I not only can't do mathematical equations (7 + 9, for example) without using my fingers, but I burn pots and pans, I leave the refrigerator door open, and today, the coup de grace, instead of putting my own return address on the envelope, I put the address of the friend I am sending the card to.

Boy oh boy...

And the other day, one of my Mommy friends came over for a playdate. As our children played, I started telling her a story, then turned my head for just a moment to check on the kids.

When I looked back at her, I had to pause, search my mind and then ask for help, "Um, what was I saying?"

She gave me the same blank look that I'm sure I had on my face at the time, "Um, I have no idea!"

And we both broke down in peals of laughter.

Do you have any Mommy-memory-loss stories to share?

Tuesday, January 1, 2008

New Year's Eve

This year, the Hubby and I decided to stay home to bring in the new year. We didn't want to go to the trouble of trying to find a babysitter (probably an impossibility anyway), and I didn't want to tire myself out any more than I needed to after months of on-again, off-again illnesses doing the rounds of our little family.

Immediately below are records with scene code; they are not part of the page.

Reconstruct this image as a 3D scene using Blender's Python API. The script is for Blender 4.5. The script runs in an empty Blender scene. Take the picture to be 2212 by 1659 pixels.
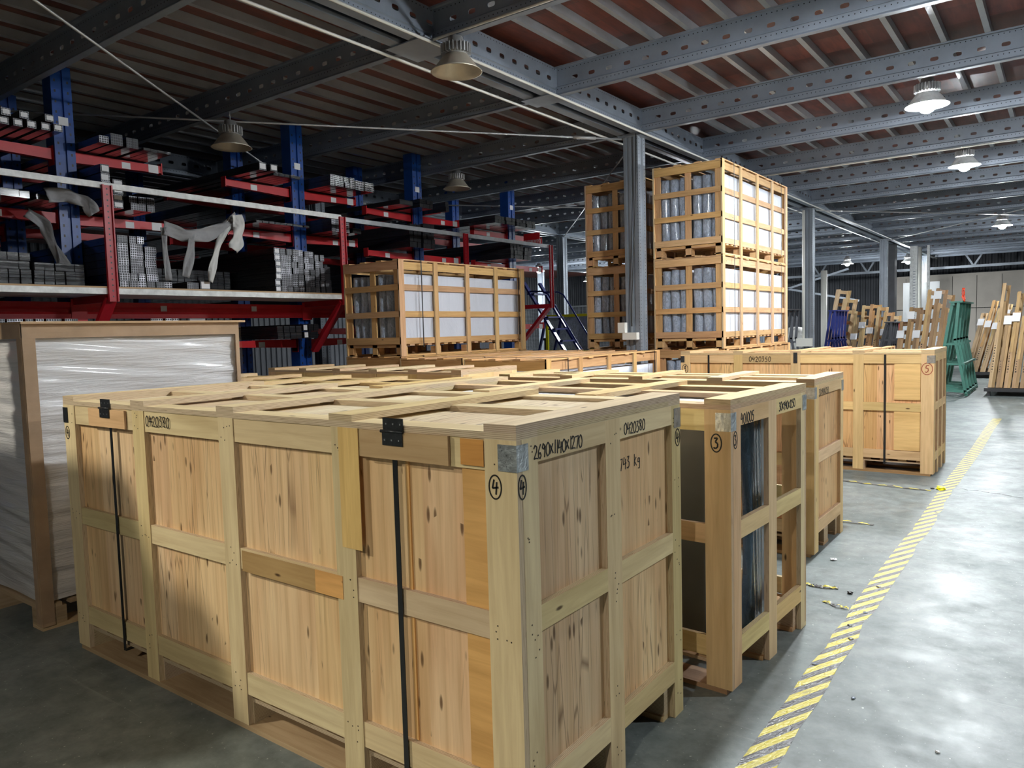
import bpy, bmesh, math, random
from mathutils import Vector, Matrix
random.seed(7)
C = bpy.context.scene.collection
S = bpy.context.scene
PI = math.pi

# ---------------------------------------------------------------- camera
F_PX = 1620.66
CAM = Vector((1.17391, -1.59102, 1.48628))
YAW, PIT, ROL = 0.63912, 0.07091, -0.02775
def cam_basis():
    cy, sy, cp, sp = math.cos(YAW), math.sin(YAW), math.cos(PIT), math.sin(PIT)
    f = Vector((-sy*cp, cy*cp, -sp)); r = Vector((cy, sy, 0)); u = r.cross(f)
    cr, sr = math.cos(ROL), math.sin(ROL)
    return cr*r + sr*u, -sr*r + cr*u, f
r_, u_, f_ = cam_basis()
cam = bpy.data.cameras.new('camera'); co = bpy.data.objects.new('camera', cam); C.objects.link(co)
m = Matrix((( r_.x, u_.x, -f_.x, CAM.x), (r_.y, u_.y, -f_.y, CAM.y), (r_.z, u_.z, -f_.z, CAM.z), (0, 0, 0, 1)))
co.matrix_world = m
cam.sensor_width = 36; cam.sensor_fit = 'HORIZONTAL'; cam.lens = F_PX*36/2212
cam.clip_start = .05; cam.clip_end = 200
S.camera = co

# ---------------------------------------------------------------- world, exposure
w = bpy.data.worlds.new('world'); S.world = w; w.use_nodes = True
w.node_tree.nodes['Background'].inputs[0].default_value = (.55, .66, .85, 1)
w.node_tree.nodes['Background'].inputs[1].default_value = .004
S.view_settings.view_transform = 'Standard'; S.view_settings.look = 'None'
S.view_settings.exposure = 1.35; S.view_settings.gamma = 1
S.view_settings.use_curve_mapping = False
S.cycles.sample_clamp_indirect = 4.0

# lit lamps (x, y, z of the rim, watts); the lamp builder below puts a shade round each
GAIN = 2.5
COOL = (.92, .97, 1.0); WARM = (1.0, .93, .78)
LIT = [(-.06, 7.45, 3.70, 68, COOL), (-.10, 11.35, 3.70, 68, COOL), (-.13, 19.6, 3.62, 75, COOL),
       (-.10, 3.65, 3.70, 80, COOL), (.9, -4.6, 3.70, 62, WARM), (3.6, 3.7, 3.70, 55, COOL), (3.6, 11.4, 3.70, 80, COOL), (3.6, 19.6, 3.70, 90, COOL),  # front lamp added for the crate face; right row unseen, raised for brightness
       (-3.9, -3.3, 3.70, 92, WARM), (-3.4, 28.0, 3.5, 150, COOL), (-5.3, 27.6, 3.55, 90, COOL),
       (-6.3, 15.6, 3.66, 110, COOL), (-14.6, 21.5, 3.65, 200, COOL), (-16.6, 28.4, 3.65, 220, COOL)]  # first one added, hidden behind the crates to light the yellow frame
OFF = [(-2.91, 3.26, 3.615), (-6.13, 3.28, 3.54), (-6.42, 7.35, 3.68), (-6.3, 11.6, 3.66)]

# ---------------------------------------------------------------- materials
def new_mat(name):
    m = bpy.data.materials.new(name); m.use_nodes = True
    nt = m.node_tree; b = nt.nodes['Principled BSDF']
    return m, nt, b
def N(nt, typ, **kw):
    n = nt.nodes.new(typ)
    for k, v in kw.items():
        if k in ('inp',):
            for a, b in v.items(): n.inputs[a].default_value = b
        else: setattr(n, k, v)
    return n
def ramp(nt, stops, interp='LINEAR'):
    n = nt.nodes.new('ShaderNodeValToRGB'); n.color_ramp.interpolation = interp
    e = n.color_ramp.elements
    while len(e) < len(stops): e.new(.5)
    for i, (p, c) in enumerate(stops):
        e[i].position = p; e[i].color = (c[0], c[1], c[2], 1) if not isinstance(c, (int, float)) else (c, c, c, 1)
    return n
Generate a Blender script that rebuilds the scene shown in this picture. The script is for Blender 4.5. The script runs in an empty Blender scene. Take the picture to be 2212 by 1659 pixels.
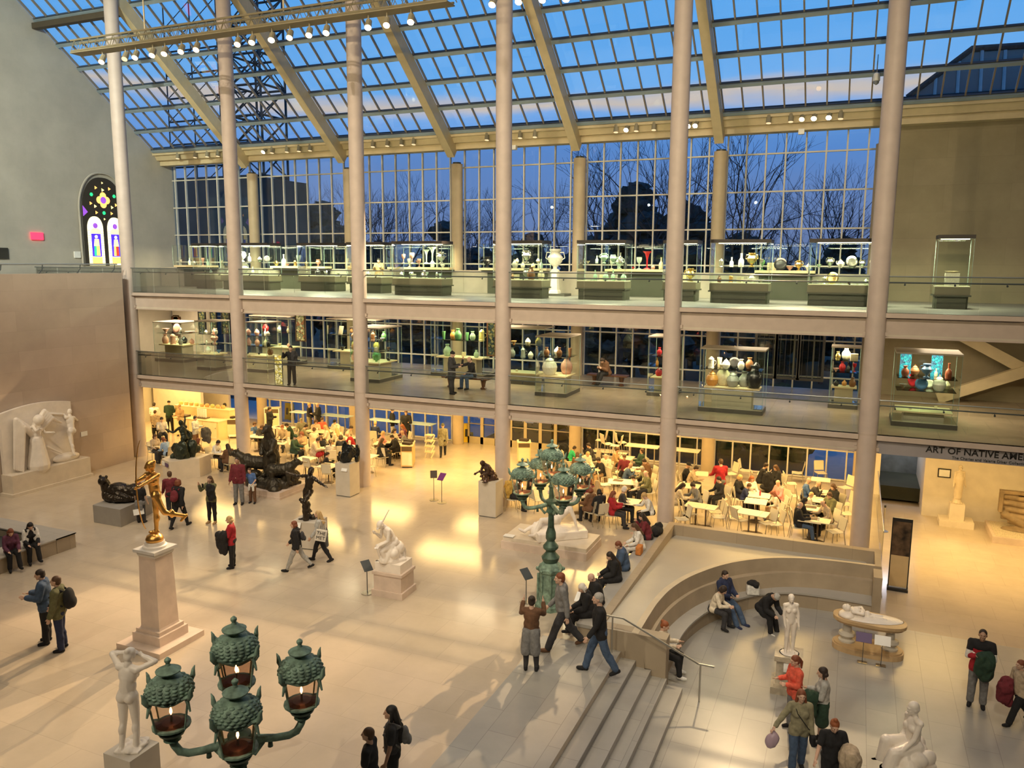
import bpy, math, random
import numpy as np
from mathutils import Vector, Matrix, Euler
random.seed(7)
SC = bpy.context.scene
COL = SC.collection
PI = math.pi
# ---------------------------------------------------------------- camera
IW, IH = 2212, 1659
CF, CPITCH, CYAW, CROLL = 1723.35, 0.1518, 0.4059, 0.0057
CPOS = Vector((30.2307, -26.4991, 9.016))
_F = Vector((-math.sin(CYAW)*math.cos(CPITCH), math.cos(CYAW)*math.cos(CPITCH), -math.sin(CPITCH)))
_R0 = Vector((math.cos(CYAW), math.sin(CYAW), 0)); _U0 = _R0.cross(_F)
_R = _R0*math.cos(CROLL) + _U0*math.sin(CROLL); _U = -_R0*math.sin(CROLL) + _U0*math.cos(CROLL)
cd = bpy.data.cameras.new('camera'); cam = bpy.data.objects.new('camera', cd); COL.objects.link(cam)
cam.matrix_world = Matrix(((_R.x, _U.x, -_F.x, CPOS.x), (_R.y, _U.y, -_F.y, CPOS.y), (_R.z, _U.z, -_F.z, CPOS.z), (0, 0, 0, 1)))
cd.sensor_width = 36; cd.lens = CF/IW*36; cd.clip_end = 900; cd.clip_start = .1
SC.camera = cam
def ray(u, v): return _F + _R*((u-IW/2)/CF) - _U*((v-IH/2)/CF)
def onz(u, v, z=0.0):
    d = ray(u, v); t = (z-CPOS.z)/d.z; return CPOS + d*t
def ony(u, v, y):
    d = ray(u, v); t = (y-CPOS.y)/d.y; return CPOS + d*t
def onx(u, v, x):
    d = ray(u, v); t = (x-CPOS.x)/d.x; return CPOS + d*t
def hat(u, vf, vt, z=0.0):
    P = onz(u, vf, z); d = ray(u, vt)
    k = (P-CPOS).xy.length/d.xy.length; return CPOS.z + k*d.z - z
# ---------------------------------------------------------------- view, world, lights
vs = SC.view_settings; vs.view_transform = 'Standard'; vs.look = 'None'; vs.gamma = 1; vs.use_curve_mapping = False; vs.exposure = 0.12
SC.cycles.use_denoising = True
SC.cycles.transparent_max_bounces = 32
SC.cycles.max_bounces = 6; SC.cycles.diffuse_bounces = 3; SC.cycles.glossy_bounces = 3; SC.cycles.transmission_bounces = 4
SC.cycles.caustics_reflective = False; SC.cycles.caustics_refractive = False
SC.cycles.sample_clamp_indirect = 4.0
wd = bpy.data.worlds.new('dusk'); SC.world = wd; wd.use_nodes = True
nt = wd.node_tree; nt.nodes.clear()
tc = nt.nodes.new('ShaderNodeTexCoord'); sx = nt.nodes.new('ShaderNodeSeparateXYZ'); cr = nt.nodes.new('ShaderNodeValToRGB')
nz = nt.nodes.new('ShaderNodeTexNoise'); nz.inputs['Scale'].default_value = 2.5; nz.inputs['Detail'].default_value = 5
mp = nt.nodes.new('ShaderNodeMapping'); mp.inputs['Scale'].default_value = (1, 1, 5)
mm = nt.nodes.new('ShaderNodeMath'); mm.operation = 'MULTIPLY_ADD'; mm.inputs[1].default_value = .08
bg = nt.nodes.new('ShaderNodeBackground'); ow = nt.nodes.new('ShaderNodeOutputWorld')
L = nt.links.new
L(tc.outputs['Generated'], mp.inputs[0]); L(mp.outputs[0], nz.inputs['Vector']); L(tc.outputs['Generated'], sx.inputs[0])
L(nz.outputs[0], mm.inputs[0]); L(sx.outputs['Z'], mm.inputs[2]); L(mm.outputs[0], cr.inputs[0]); L(cr.outputs[0], bg.inputs[0]); L(bg.outputs[0], ow.inputs[0])
e = cr.color_ramp.elements; e[0].position = 0.02; e[0].color = (.17, .20, .34, 1); e[1].position = 1.0; e[1].color = (.02, .12, .42, 1)
for p, c in ((.11, (.17, .27, .54)), (.18, (.13, .30, .68)), (.214, (.16, .37, .76)), (.228, (.62, .50, .40)), (.243, (.15, .40, .80)), (.34, (.09, .36, .80)), (.56, (.055, .25, .60))):
    q = e.new(p); q.color = (*c, 1)
bg.inputs[1].default_value = 1.0
WARM = (1.0, .69, .38); AMBER = (1.0, .64, .22); SOFT = (1.0, .78, .50)
def spot(loc, aim, power, ang=40, blend=.6, color=WARM, size=.12, name='court_spotlight'):
    d = bpy.data.lights.new(name, 'SPOT'); d.energy = power; d.spot_size = math.radians(ang); d.spot_blend = blend; d.color = color; d.shadow_soft_size = size
    o = bpy.data.objects.new(name, d); COL.objects.link(o); o.location = loc
    o.rotation_euler = (Vector(aim)-Vector(loc)).to_track_quat('-Z', 'Y').to_euler(); return o
def area(loc, size, power, color=WARM, rot=(0, 0, 0), sy=None, name='ceiling_panel_light', spread=180):
    d = bpy.data.lights.new(name, 'AREA'); d.energy = power; d.color = color; d.size = size; d.spread = math.radians(spread)
    if sy: d.shape = 'RECTANGLE'; d.size_y = sy
    o = bpy.data.objects.new(name, d); COL.objects.link(o); o.location = loc; o.rotation_euler = rot; return o
SP = 6.16; DB = 8.38; Z1 = 3.84; Z2 = 7.57; ZL = -.75
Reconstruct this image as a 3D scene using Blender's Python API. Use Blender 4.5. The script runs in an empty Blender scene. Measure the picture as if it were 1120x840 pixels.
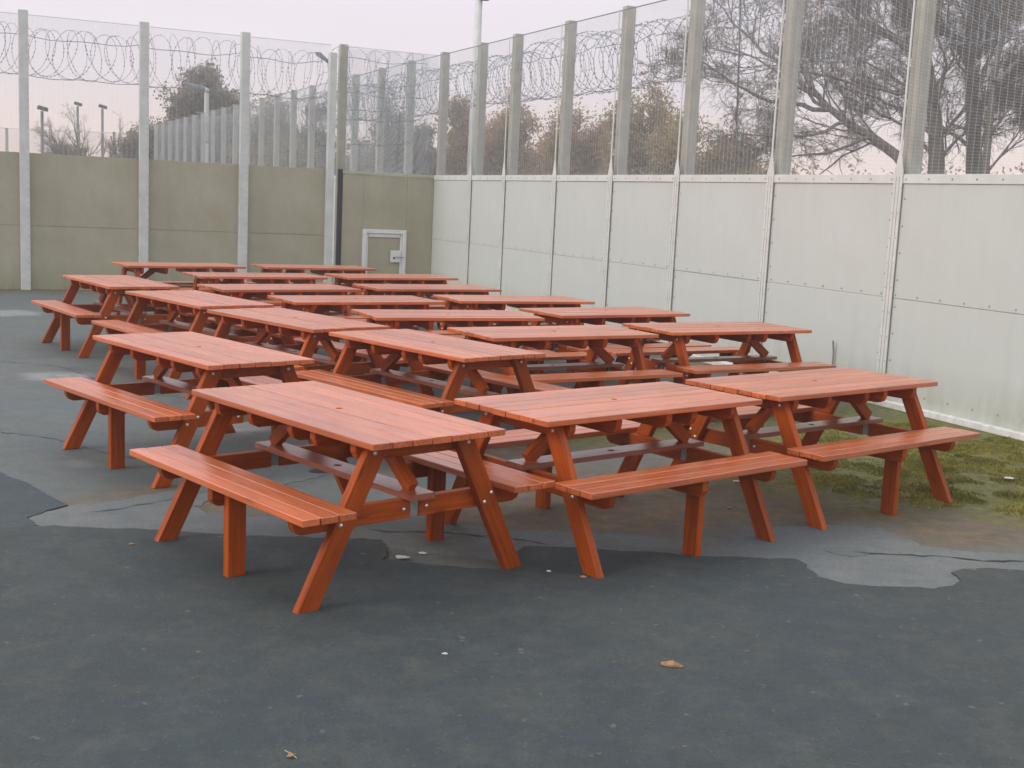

And so on the stroke of midnight, the Hubby and I smooched for a while. We then snuck into the bedroom to kiss the Little Man and stare at him for a while. I looked at the Hubby and I know I had the same goofy grin on my face as he did.

We were in peace and bliss as the sounds of celebration erupted in the street.

Sometimes you miss out on things as parents, but often, you are enriched beyond imagination with the simplest of things.

Do you have a story to share where you gained by "missing out?"